Bret4207
At the casting bench in the sky. RIP Bret.
A #4 roller in .22LR is about as perfect a kid gun as was ever made, IMO. Graduate to a Winchester 1906 after that, and 10/22 after that.
The only .22 lever I would go out and buy is the BLR. Trim, smooth, precise, compact, accurate. Nithing against Henry, I like their products just fine but for a "nice" .22 lever, the Henry just doesn't quite add up for me.

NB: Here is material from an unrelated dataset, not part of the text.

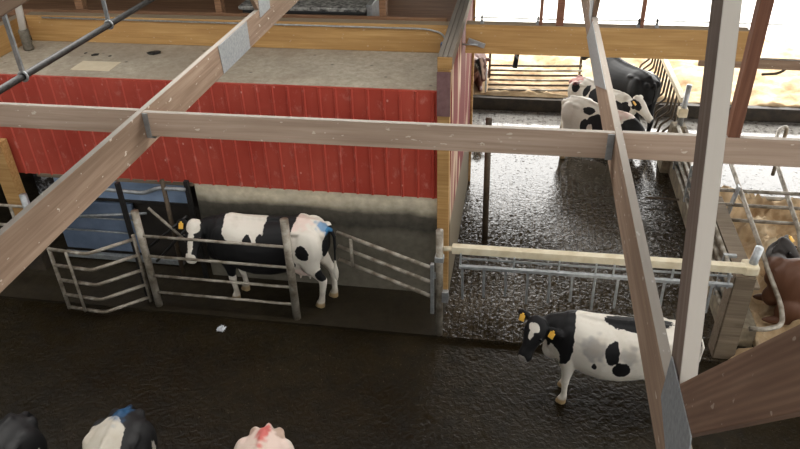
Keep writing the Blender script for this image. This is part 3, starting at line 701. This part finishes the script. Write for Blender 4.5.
def make_cow(name, label, loc, yaw, blobs, base='w', poll=(1.22, 0, 1.36), muzzle=(1.58, 0, 1.0), lat=None, scale=1.0, legs=None,
             tints=(), paint=(), tags=(), group=None, white=S(226, 220, 208), mat='hide', voxel=.018, lying=False, tail=None, hw=1.0, side=(0, 0)):
    bm = bmesh.new()
    dz = -.50 if lying else 0
    poll = Vector(poll); muzzle = Vector(muzzle)
    rings = []
    for x, zc, zt, zb, w in TORSO:
        r = []
        for k in range(28):
            a = 2 * math.pi * k / 28; cy, sn = math.cos(a), math.sin(a)
            y = w * math.copysign(abs(cy) ** .88, cy); h = (zt - zc) if sn > 0 else (zc - zb)
            r.append(Vector((x, y, zc + h * math.copysign(abs(sn) ** (1.0 if sn > 0 else .9), sn) + dz)))
        rings.append(r)
    loft(bm, rings)
    X, Y, Z = Vector((1, 0, 0)), Vector((0, 1, 0)), Vector((0, 0, 1))
    for s in (-1, 1):
        ell(bm, Vector((-.46, s * .215, 1.335 + dz)), X * .11, Y * .055, Z * .035)         # hook bones
        ell(bm, Vector((-.835, s * .12, 1.265 + dz)), X * .07, Y * .06, Z * .07)          # pin bones
        ell(bm, Vector((-.62, s * .20, 1.10 + dz)), X * .21, Y * .115, Z * .27)            # thigh
        ell(bm, Vector((.60, s * .165, 1.02 + dz)), X * .17, Y * .10, Z * .31)             # shoulder
    for k in range(16):                                                                    # spine ridge
        x = -.72 + k * .085; ell(bm, Vector((x, 0, 1.385 + .03 * math.cos((x + .44) * 2.8) ** 2 + dz - (.02 if x > .5 else 0))), X * .07, Y * .035, Z * .035, 8)
    ell(bm, Vector((.80, 0, .80 + dz)), X * .14, Y * .12, Z * .16)                         # brisket
    if not lying:
        ell(bm, Vector((-.50, 0, .66)), X * .22, Y * .17, Z * .15)                         # udder
        for sx in (-.58, -.44):
            for sy in (-.08, .08): ell(bm, Vector((sx, sy, .52)), X * .022, Y * .022, Z * .05, 8)
        off = legs or {}
        for key, src, sy in (('fl', 'fl', 1), ('fr', 'fl', -1), ('hl', 'hl', 1), ('hr', 'hl', -1)):
            dx, dy = off.get(key, (0, 0)); pts = []
            for (x, y, z, a, b) in LEGS[src]:
                f = max(0, min(1, (1.0 - z) / .9)); pts.append((x + dx * f, y * sy + dy * f, z, a, b))
            limb(bm, pts)
    else:
        for s in (-1, 1):
            ell(bm, Vector((-.52, s * .30, .26)), X * .34, Y * .14, Z * .24); ell(bm, Vector((-.22, s * .42, .10)), X * .30, Y * .06, Z * .07)
            ell(bm, Vector((.62, s * .22, .22)), X * .20, Y * .10, Z * .20); ell(bm, Vector((.72, s * .25, .07)), X * .24, Y * .06, Z * .06)
        ell(bm, Vector((0, 0, .25)), X * .75, Y * .36, Z * .25)
    tl = tail or [(-.80, 0, 1.31), (-.92, 0, 1.28), (-.965, .01, 1.18), (-.955, .02, .95), (-.945, .02, .74), (-.95, .02, .58), (-.95, .02, .45)]
    tl = [Vector((p[0], p[1], max(p[2] + dz, .05))) for p in tl]; tr = [.036, .034, .028, .022, .022, .042, .02]
    for i in range(len(tl) - 1):
        for k in range(8):
            f = k / 8; r = tr[i] * (1 - f) + tr[i + 1] * f; ell(bm, tl[i].lerp(tl[i + 1], f), X * r, Y * r, Z * r * 1.2, 8)
    # head frame: a from poll to muzzle, l to the animal's left, n out of the forehead
    a = (muzzle - poll).normalized(); hs = (muzzle - poll).length / .52
    if lat is None: l = Z.cross(Vector((a.x, a.y, 0))).normalized()
    else: l = Vector(lat)
    l = (l - a * l.dot(a)).normalized(); n = a.cross(l).normalized()
    HS = [(-.07, .05, .03, .05), (-.03, .095, .055, .09), (.04, .118, .075, .12), (.12, .125, .082, .145), (.19, .115, .076, .15), (.28, .088, .066, .12), (.37, .072, .058, .088), (.43, .078, .06, .08), (.48, .080, .056, .075), (.52, .066, .042, .055), (.54, .038, .02, .03)]
    rings = []
    for t, w, f, bk in HS:
        w *= hw; c = poll + a * (t * hs); r = []
        for k in range(20):
            th = 2 * math.pi * k / 20; cy, sn = math.cos(th), math.sin(th)
            r.append(c + l * (w * hs * cy) + n * ((f if sn > 0 else bk) * hs * sn))
        rings.append(r)
    loft(bm, rings)
    # neck
    n0, n3 = Vector((.60, 0, 1.10 + dz)), poll + a * .07 - n * .055
    n1 = Vector((.86, side[0], 1.14 + dz)); n2 = n3 - a * .02 - n * .22 + Vector((0, 0, -.03)); lt0 = Vector((0, 1, 0))
    if l.y < 0: pass
    for k in range(19):
        f = k / 18; g = 1 - f; c = n0 * g ** 3 + n1 * 3 * g * g * f + n2 * 3 * g * f * f + n3 * f ** 3
        rw = .20 * g + .088 * f; rh = .30 * g ** 1.2 + .115 * (1 - g ** 1.2)
        tn = ((n1 - n0) * 3 * g * g + (n2 - n1) * 6 * g * f + (n3 - n2) * 3 * f * f).normalized()
        ll = (lt0 * g + l * f); ll = (ll - tn * ll.dot(tn)).normalized(); uu = tn.cross(ll)
        ell(bm, c, tn * rw * .8, ll * rw, uu * rh)
    ears = {}
    for s in (1, -1):
        d = (l * s - a * -.12 - n * .18).normalized(); c = poll + a * (.015 * hs) + l * (s * .195 * hs * hw) - n * .035
        wd = (a - d * a.dot(d)).normalized(); th = d.cross(wd)
        ell(bm, c, d * .115 * hs, wd * .058 * hs, th * .022); ears[s] = (c, d, wd, th)
    me = finish(bm)
    tmp = bpy.data.objects.new('tmp', me); COL.objects.link(tmp)
    md = tmp.modifiers.new('r', 'REMESH'); md.mode = 'VOXEL'; md.voxel_size = voxel
    sm = tmp.modifiers.new('s', 'SMOOTH'); sm.factor = .5; sm.iterations = 5
    dg = bpy.context.evaluated_depsgraph_get(); me2 = bpy.data.meshes.new_from_object(tmp.evaluated_get(dg))
    bpy.data.objects.remove(tmp); bpy.data.meshes.remove(me)
    me2.polygons.foreach_set('use_smooth', [True] * len(me2.polygons))
    # hide pattern
    pa = me2.attributes.new('patch', 'FLOAT', 'POINT'); ta = me2.attributes.new('tint', 'FLOAT_COLOR', 'POINT')
    pv, tv, xv = [], [], []; xa = me2.attributes.new('paint', 'FLOAT_COLOR', 'POINT')
    xprep = [(Vector(c[:3]), fr == 'H', Vector(cc), (1 / r[0], 1 / r[1], 1 / r[2]), st) for (c, fr, cc, r, st) in paint]
    HI = Matrix((l, n, a))                                                                # rows: head coordinates (lat, front, along)
    prep = []
    for (sg, fr, c, r, *pw) in blobs: prep.append((sg, fr == 'H', Vector(c), (1 / r[0], 1 / r[1], 1 / r[2]), pw[0] if pw else 2))
    tprep = [(Vector(c[:3]), fr == 'H', Vector(cc), (1 / r[0], 1 / r[1], 1 / r[2]), st) for (c, fr, cc, r, st) in tints]
    hoof = Vector(S(176, 150, 108)[:3]); mud = Vector(S(96, 78, 52)[:3]); ww = Vector(white[:3]); nose = Vector(S(206, 170, 160)[:3])
    for v in me2.vertices:
        q = v.co; h = HI @ (q - poll) / hs
        f = .5 + (.35 if base == 'b' else -.35)
        for sg, ih, c, r, pw in prep:
            w = (h if ih else q) - c; s = 1 - (abs(w.x * r[0]) ** pw + abs(w.y * r[1]) ** pw + abs(w.z * r[2]) ** pw) ** (1 / pw)
            s *= min(r2 for r2 in (1 / r[0], 1 / r[1], 1 / r[2])) * 6
            s = max(-.6, min(.6, s))
            if sg == 'b': f = max(f, .5 + s * .6)
            else: f = min(f, .5 - s * .6)
        col = ww.copy()
        for c, ih, cc, r, st in tprep:
            w = (h if ih else q) - cc; s = 1 - math.sqrt((w.x * r[0]) ** 2 + (w.y * r[1]) ** 2 + (w.z * r[2]) ** 2)
            s = s + .5 * noise.noise(q * 14)
            if s > 0: col = col.lerp(c, min(1, s * 2.5) * st)
        if not lying:
            if q.z < .10: col = col.lerp(hoof, min(1, (.10 - q.z) / .03)); f = min(f, .5 - min(.3, (.10 - q.z) * 5))
            if q.z < .40: col = col.lerp(mud, max(0, min(.65, (.40 - q.z) * .8 + .6 * noise.noise(q * 9))))
        px = (0, 0, 0, 0)
        for c, ih, cc, r, st in xprep:
            w = (h if ih else q) - cc; s = 1 - math.sqrt((w.x * r[0]) ** 2 + (w.y * r[1]) ** 2 + (w.z * r[2]) ** 2) + .5 * noise.noise(q * 17)
            if s > 0 and min(1, s * 2.5) * st > px[3]: px = (c.x, c.y, c.z, min(1, s * 2.5) * st)
        xv += px
        pv.append(f); tv += [col.x, col.y, col.z, 1]
    pa.data.foreach_set('value', pv); ta.data.foreach_set('color', tv); xa.data.foreach_set('color', xv)
    if scale != 1: me2.transform(Matrix.Scale(scale, 4))
    o = link(name, me2, M[mat], None, Matrix.Translation(loc) @ Matrix.Rotation(yaw, 4, 'Z'))
    tag(o, label, 'cow', group)
    def child(nm, b, m):
        e = bpy.data.objects.new(nm, finish(b, True)); COL.objects.link(e); e.data.materials.append(M[m]); e.parent = o; return e
    for s in (1, -1):
        b = bmesh.new(); c = (poll + a * .17 * hs + l * s * .108 * hs * hw + n * .035 * hs) * scale
        bmesh.ops.create_uvsphere(b, u_segments=12, v_segments=8, radius=.024 * hs * scale)
        e = child('eye', b, 'eye'); e.location = c
        if s in tags:
            c0, d, wd, th = ears[s]; b = bmesh.new()
            add_box(b, (0, 0, 0), (.075, .085, .008), .006); add_box(b, (0, .05, 0), (.03, .03, .012), .004)
            e = child('ear_tag', b, 'tag_yellow')
            nn = n; yy = -(wd * 1.0).normalized(); xx = yy.cross(nn).normalized(); nn = xx.cross(yy)
            mm = Matrix(((xx.x, yy.x, nn.x), (xx.y, yy.y, nn.y), (xx.z, yy.z, nn.z))).to_4x4()
            e.matrix_basis = Matrix.Translation((c0 + wd * .045 + nn * .05 - d * .01) * scale) @ mm @ Matrix.Scale(scale, 4)
    COWINFO[o.name] = (poll, HI, hs, scale)
    return o
COWINFO = {}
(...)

I have what I believe to be a Marlin 1897 Deluxe rifle, at least per Brophys Marlin book it looks like it. I truly would love to send it off to Turnbull or some place like that and have the wood and metal restored. The barrel needs lining too. Beautiful shape to the stock with the fawns foot at the bottom of the pistol grip. It might not be as high a model as I think because the checkering is that shallow, shallow type and I can't be sure how much is wear and how much is factory. There's still a little coloring left, but it's really faded. In it's prime it must have been some really nice rifle. The ball park quotes I got put me in shock! Completely out of my league at this time.

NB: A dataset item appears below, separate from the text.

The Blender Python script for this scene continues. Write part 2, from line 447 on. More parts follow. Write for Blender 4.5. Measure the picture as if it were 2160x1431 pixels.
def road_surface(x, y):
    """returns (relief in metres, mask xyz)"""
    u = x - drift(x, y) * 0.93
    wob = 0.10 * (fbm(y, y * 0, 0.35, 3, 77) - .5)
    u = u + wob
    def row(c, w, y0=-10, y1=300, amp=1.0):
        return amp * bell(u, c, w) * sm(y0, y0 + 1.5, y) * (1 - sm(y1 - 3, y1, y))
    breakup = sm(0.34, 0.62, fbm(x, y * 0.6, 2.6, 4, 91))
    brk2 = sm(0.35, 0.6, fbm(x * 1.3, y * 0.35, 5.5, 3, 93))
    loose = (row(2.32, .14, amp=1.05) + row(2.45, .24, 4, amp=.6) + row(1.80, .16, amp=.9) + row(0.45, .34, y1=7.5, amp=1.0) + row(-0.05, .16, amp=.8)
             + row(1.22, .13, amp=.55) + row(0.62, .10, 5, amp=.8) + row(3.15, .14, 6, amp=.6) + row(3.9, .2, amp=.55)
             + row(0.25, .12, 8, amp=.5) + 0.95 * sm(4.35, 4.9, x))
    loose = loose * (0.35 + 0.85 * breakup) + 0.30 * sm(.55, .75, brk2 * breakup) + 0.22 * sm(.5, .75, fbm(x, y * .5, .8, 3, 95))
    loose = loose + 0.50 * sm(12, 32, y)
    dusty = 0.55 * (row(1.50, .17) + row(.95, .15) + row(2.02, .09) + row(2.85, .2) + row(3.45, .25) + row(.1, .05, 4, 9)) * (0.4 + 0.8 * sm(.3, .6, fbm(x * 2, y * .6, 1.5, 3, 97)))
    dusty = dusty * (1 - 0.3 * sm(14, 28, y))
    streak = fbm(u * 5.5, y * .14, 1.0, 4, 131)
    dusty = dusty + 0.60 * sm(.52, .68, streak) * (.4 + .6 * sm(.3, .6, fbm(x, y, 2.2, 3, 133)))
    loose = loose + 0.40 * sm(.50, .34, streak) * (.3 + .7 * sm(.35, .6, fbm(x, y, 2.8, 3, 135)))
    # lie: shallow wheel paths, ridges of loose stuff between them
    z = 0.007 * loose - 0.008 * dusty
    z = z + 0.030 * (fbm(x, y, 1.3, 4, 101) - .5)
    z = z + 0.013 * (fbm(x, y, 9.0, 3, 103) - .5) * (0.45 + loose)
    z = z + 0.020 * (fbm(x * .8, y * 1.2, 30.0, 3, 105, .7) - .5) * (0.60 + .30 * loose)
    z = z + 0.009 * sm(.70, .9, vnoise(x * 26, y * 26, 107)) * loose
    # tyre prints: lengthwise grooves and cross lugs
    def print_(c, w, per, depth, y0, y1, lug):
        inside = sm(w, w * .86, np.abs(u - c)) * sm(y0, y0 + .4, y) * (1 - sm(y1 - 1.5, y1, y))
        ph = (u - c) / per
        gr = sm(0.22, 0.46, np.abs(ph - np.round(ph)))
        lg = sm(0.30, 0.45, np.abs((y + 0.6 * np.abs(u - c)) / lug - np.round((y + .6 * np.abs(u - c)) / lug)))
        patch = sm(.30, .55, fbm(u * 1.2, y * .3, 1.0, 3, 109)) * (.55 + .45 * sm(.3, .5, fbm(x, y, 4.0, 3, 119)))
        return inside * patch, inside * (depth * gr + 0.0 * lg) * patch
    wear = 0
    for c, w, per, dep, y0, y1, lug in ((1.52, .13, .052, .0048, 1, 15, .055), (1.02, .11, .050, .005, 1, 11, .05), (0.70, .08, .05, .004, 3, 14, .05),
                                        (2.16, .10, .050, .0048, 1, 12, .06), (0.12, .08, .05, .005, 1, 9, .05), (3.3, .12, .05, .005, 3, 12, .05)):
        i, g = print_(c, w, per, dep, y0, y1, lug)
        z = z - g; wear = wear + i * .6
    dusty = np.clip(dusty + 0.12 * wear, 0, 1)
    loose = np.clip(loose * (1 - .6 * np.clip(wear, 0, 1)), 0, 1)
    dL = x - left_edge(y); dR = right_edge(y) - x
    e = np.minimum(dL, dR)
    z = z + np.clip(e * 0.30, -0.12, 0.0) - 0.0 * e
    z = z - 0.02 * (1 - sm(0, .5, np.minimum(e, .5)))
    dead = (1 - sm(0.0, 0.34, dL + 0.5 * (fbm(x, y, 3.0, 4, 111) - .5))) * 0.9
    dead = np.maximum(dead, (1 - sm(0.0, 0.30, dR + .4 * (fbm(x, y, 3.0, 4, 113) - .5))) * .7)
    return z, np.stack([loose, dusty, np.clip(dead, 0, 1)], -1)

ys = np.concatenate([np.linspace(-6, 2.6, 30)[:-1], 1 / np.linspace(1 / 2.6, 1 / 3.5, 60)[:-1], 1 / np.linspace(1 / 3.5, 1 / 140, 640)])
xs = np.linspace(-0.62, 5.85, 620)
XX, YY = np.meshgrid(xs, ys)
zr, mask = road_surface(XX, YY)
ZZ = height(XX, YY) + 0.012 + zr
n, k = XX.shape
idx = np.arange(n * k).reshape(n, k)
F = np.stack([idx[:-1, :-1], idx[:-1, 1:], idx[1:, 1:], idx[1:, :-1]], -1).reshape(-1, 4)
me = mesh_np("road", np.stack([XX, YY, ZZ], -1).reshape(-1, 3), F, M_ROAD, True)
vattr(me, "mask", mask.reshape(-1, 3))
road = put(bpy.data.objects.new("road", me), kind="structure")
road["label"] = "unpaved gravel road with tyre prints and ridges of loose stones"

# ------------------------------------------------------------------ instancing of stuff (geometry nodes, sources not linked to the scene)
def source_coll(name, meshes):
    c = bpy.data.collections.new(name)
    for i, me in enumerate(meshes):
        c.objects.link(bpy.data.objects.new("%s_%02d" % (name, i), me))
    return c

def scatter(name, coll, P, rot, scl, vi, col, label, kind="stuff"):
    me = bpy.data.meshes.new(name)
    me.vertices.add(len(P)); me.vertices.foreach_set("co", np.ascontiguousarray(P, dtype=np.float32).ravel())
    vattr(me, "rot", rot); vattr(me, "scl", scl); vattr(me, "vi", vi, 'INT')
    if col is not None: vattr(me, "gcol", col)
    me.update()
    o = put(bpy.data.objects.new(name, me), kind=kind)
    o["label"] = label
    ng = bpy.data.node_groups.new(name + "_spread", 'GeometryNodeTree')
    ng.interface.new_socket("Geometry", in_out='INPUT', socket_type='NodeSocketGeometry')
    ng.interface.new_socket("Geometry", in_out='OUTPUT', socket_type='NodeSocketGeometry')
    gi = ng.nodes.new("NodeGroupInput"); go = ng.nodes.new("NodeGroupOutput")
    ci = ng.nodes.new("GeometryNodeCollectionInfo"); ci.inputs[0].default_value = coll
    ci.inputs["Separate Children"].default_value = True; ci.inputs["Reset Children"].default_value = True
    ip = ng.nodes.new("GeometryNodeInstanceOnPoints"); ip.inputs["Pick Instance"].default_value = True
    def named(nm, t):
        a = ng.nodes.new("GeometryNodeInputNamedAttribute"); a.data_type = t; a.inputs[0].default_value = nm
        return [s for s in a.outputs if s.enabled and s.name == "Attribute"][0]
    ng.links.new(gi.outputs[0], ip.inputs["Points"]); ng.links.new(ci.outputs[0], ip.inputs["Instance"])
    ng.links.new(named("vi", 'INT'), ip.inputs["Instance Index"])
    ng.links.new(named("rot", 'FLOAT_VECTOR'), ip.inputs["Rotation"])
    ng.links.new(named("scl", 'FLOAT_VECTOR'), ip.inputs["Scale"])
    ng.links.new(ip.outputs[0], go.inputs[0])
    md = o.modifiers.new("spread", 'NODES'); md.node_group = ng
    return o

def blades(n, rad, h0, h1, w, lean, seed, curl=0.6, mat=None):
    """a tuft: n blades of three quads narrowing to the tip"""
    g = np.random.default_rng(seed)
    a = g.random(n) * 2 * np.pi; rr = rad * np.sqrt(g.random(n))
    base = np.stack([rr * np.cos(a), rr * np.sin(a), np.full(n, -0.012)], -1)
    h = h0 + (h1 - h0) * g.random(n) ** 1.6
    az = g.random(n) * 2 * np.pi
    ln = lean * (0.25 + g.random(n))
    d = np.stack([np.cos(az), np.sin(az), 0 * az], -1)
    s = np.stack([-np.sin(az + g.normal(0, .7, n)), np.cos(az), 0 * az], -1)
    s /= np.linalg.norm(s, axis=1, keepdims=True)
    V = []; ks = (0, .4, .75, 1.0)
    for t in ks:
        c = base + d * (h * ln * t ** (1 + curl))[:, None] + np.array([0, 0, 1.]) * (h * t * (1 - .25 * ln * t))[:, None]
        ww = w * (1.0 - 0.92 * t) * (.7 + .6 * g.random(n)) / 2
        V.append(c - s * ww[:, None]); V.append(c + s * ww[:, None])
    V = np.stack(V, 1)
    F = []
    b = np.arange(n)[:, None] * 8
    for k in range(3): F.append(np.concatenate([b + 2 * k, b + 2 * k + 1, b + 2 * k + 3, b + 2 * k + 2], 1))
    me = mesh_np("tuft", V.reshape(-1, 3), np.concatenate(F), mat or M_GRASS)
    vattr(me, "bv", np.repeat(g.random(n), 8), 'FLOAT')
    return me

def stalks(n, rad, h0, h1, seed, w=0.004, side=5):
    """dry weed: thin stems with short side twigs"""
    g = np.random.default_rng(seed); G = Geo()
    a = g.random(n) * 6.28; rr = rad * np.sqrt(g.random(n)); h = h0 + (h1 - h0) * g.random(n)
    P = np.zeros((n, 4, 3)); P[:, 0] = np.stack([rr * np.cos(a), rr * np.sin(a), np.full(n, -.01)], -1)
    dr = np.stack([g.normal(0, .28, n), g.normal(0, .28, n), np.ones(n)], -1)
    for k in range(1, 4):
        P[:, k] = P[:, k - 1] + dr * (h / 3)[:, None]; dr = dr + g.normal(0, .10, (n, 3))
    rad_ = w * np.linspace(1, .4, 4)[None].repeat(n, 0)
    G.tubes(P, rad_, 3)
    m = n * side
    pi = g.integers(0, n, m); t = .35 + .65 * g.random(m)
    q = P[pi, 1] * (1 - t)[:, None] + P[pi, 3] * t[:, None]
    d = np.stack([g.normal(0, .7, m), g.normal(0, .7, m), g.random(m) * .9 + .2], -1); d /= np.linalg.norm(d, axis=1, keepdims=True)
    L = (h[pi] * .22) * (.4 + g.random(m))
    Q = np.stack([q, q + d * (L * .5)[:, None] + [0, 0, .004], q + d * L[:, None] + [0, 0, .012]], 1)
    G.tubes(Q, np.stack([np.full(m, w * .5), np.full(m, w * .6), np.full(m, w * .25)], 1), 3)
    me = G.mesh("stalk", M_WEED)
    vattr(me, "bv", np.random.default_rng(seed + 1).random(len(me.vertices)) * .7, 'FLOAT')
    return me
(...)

A friend had a BL22. Only handled it once and it's the only one I've ever seen I think. He was big into Browning. Very glossy, very slick, almost too pretty to take out in the woods. Now that I think on it, I don't believe I've ever even seen a schematic of the parts that make it work!

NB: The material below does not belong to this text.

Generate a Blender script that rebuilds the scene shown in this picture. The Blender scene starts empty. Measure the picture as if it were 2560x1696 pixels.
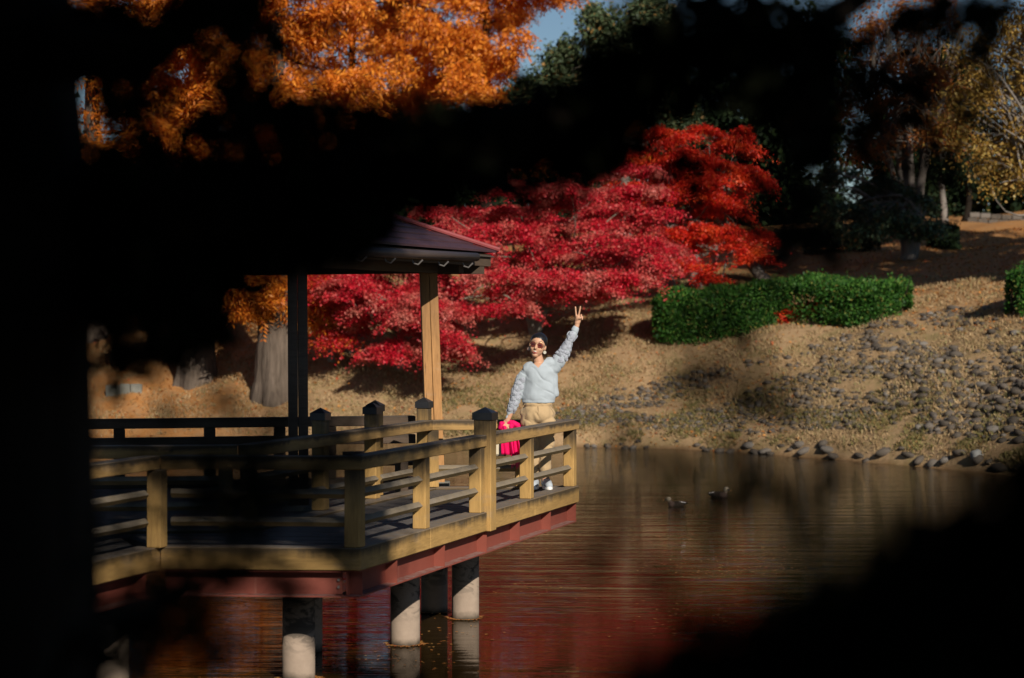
import bpy, bmesh, math, random
import numpy as np
from mathutils import Vector, Matrix, Quaternion, noise as mnoise

random.seed(7)
RNG = np.random.default_rng(11)
sc = bpy.context.scene
COL = sc.collection

# ------------------------------------------------------------------ camera
CAMZ = 2.77            # lens height above the water
FPX = 5300.0           # focal length in photograph pixels (2560 wide)
U0, V0 = 1280.0, 804.0  # principal column, horizon row
cam_d = bpy.data.cameras.new('camera')
cam = bpy.data.objects.new('camera', cam_d)
COL.objects.link(cam)
cam.location = (0, 0, CAMZ)
cam.rotation_euler = (math.radians(90), 0, 0)
cam_d.sensor_width = 36.0
cam_d.lens = FPX / 2560 * 36.0
cam_d.shift_y = -(848 - V0) / 2560
cam_d.clip_start = 0.05
cam_d.clip_end = 3000
cam_d.dof.use_dof = True
cam_d.dof.focus_distance = 21.0
cam_d.dof.aperture_fstop = 2.0
cam_d.dof.aperture_blades = 9
sc.camera = cam

# ------------------------------------------------------------------ sky, sun, exposure
LDIR = Vector((-0.331, 0.819, -0.469)).normalized()    # the way the sunlight travels
SUN_EL = math.asin(-LDIR.z)
SUN_AZ = math.atan2(-LDIR.x, -LDIR.y)
world = bpy.data.worlds.new('World')
sc.world = world
world.use_nodes = True
wn = world.node_tree
wn.nodes.clear()
sky = wn.nodes.new('ShaderNodeTexSky')
sky.sky_type = 'NISHITA'
sky.sun_disc = False
sky.sun_elevation = SUN_EL
sky.sun_rotation = SUN_AZ
sky.altitude = 50
sky.air_density = 1.0
sky.dust_density = 0.0
sky.ozone_density = 3.5
bg = wn.nodes.new('ShaderNodeBackground')
bg.inputs['Strength'].default_value = 0.05
wo = wn.nodes.new('ShaderNodeOutputWorld')
wn.links.new(sky.outputs[0], bg.inputs[0])
wn.links.new(bg.outputs[0], wo.inputs[0])

sun_d = bpy.data.lights.new('sun', 'SUN')
sun_d.energy = 5.0
sun_d.angle = math.radians(0.5)
sun_d.color = (1.0, 0.93, 0.82)
sun = bpy.data.objects.new('sun', sun_d)
COL.objects.link(sun)
sun.rotation_euler = LDIR.to_track_quat('-Z', 'Y').to_euler()
sun.location = (5, -20, 20)

sc.view_settings.view_transform = 'Standard'
sc.view_settings.look = 'None'
sc.view_settings.gamma = 1.0
sc.view_settings.exposure = 0.17
sc.render.engine = 'CYCLES'
sc.cycles.use_denoising = True
sc.cycles.max_bounces = 8
sc.cycles.transparent_max_bounces = 16
sc.cycles.sample_clamp_indirect = 6.0

# ------------------------------------------------------------------ materials
MATS = {}


def new_mat(name):
    m = bpy.data.materials.new(name)
    m.use_nodes = True
    nt = m.node_tree
    nt.nodes.clear()
    out = nt.nodes.new('ShaderNodeOutputMaterial')
    MATS[name] = m
    return m, nt, out


def N(nt, typ, **kw):
    n = nt.nodes.new(typ)
    for k, v in kw.items():
        if k.startswith('i_'):
            key = k[2:]
            key = int(key) if key.isdigit() else key.replace('_', ' ')
            n.inputs[key].default_value = v
        else:
            setattr(n, k, v)
    return n


def ramp(nt, stops, interp='LINEAR'):
    r = nt.nodes.new('ShaderNodeValToRGB')
    cr = r.color_ramp
    cr.interpolation = interp
    while len(cr.elements) < len(stops):
        cr.elements.new(0.5)
    for e, (p, c) in zip(cr.elements, stops):
        e.position = p
        e.color = (c[0], c[1], c[2], 1)
    return r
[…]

Another old 22 I have is a very worn Stevens Favorite. I swear, some people just shouldn't be allowed to own a hammer, much less a rifle. The bore isn't toast, but it isn't anything to brag on. The problem is idiots dry firing and prying stuck cases out with what may have been a large screw driver or something equally useless. Whatever it was, they sure moved some metal around. I peened some back in the general direction it originally started at, but there's only so much you can do. If I ever get good enough with the MIG welder, I might be able to fill some divots, but I know I'm not good enough with the torch and rod. They were nice little rifles. I know where the is a Stevens Marksman in 25RF. I tried trading into it and buying it and I was in the money at the time (9/11 was good for OT if nothing else) but the guy wouldn't sell. That was a very, very nice little squirrel gun. At the time guys were taking 22 Hornet brass (IIRC) and converting it into a 25 RF case, only CF. It's not at all hard to alter a rifle like that to CF, just move the FP basically. They were loading it like they loaded the few 22WCF's around and used a sized down .258 cast bullet I think of about 60 grs. Aguilla or some firm came out with factory 25RF loads some years after that I believe. St Elmer said the 25 RF should have been put in a revolver and it would have worked like a 22LR or 22WRF out of a rifle in performance. I bet he was right- again!
My Dad had a Stevens 44 that might have originally been 22WRF or the Stevens version of that cartridge. The chamber was corroded so he cut it back and re-chambered to 22Mag. That was a pretty nice rig that I didn't appreciate at the time. Dad was okay with me using all the cheap 22LR I wanted out of the gun shop, but 22Mags, they cost money even back then!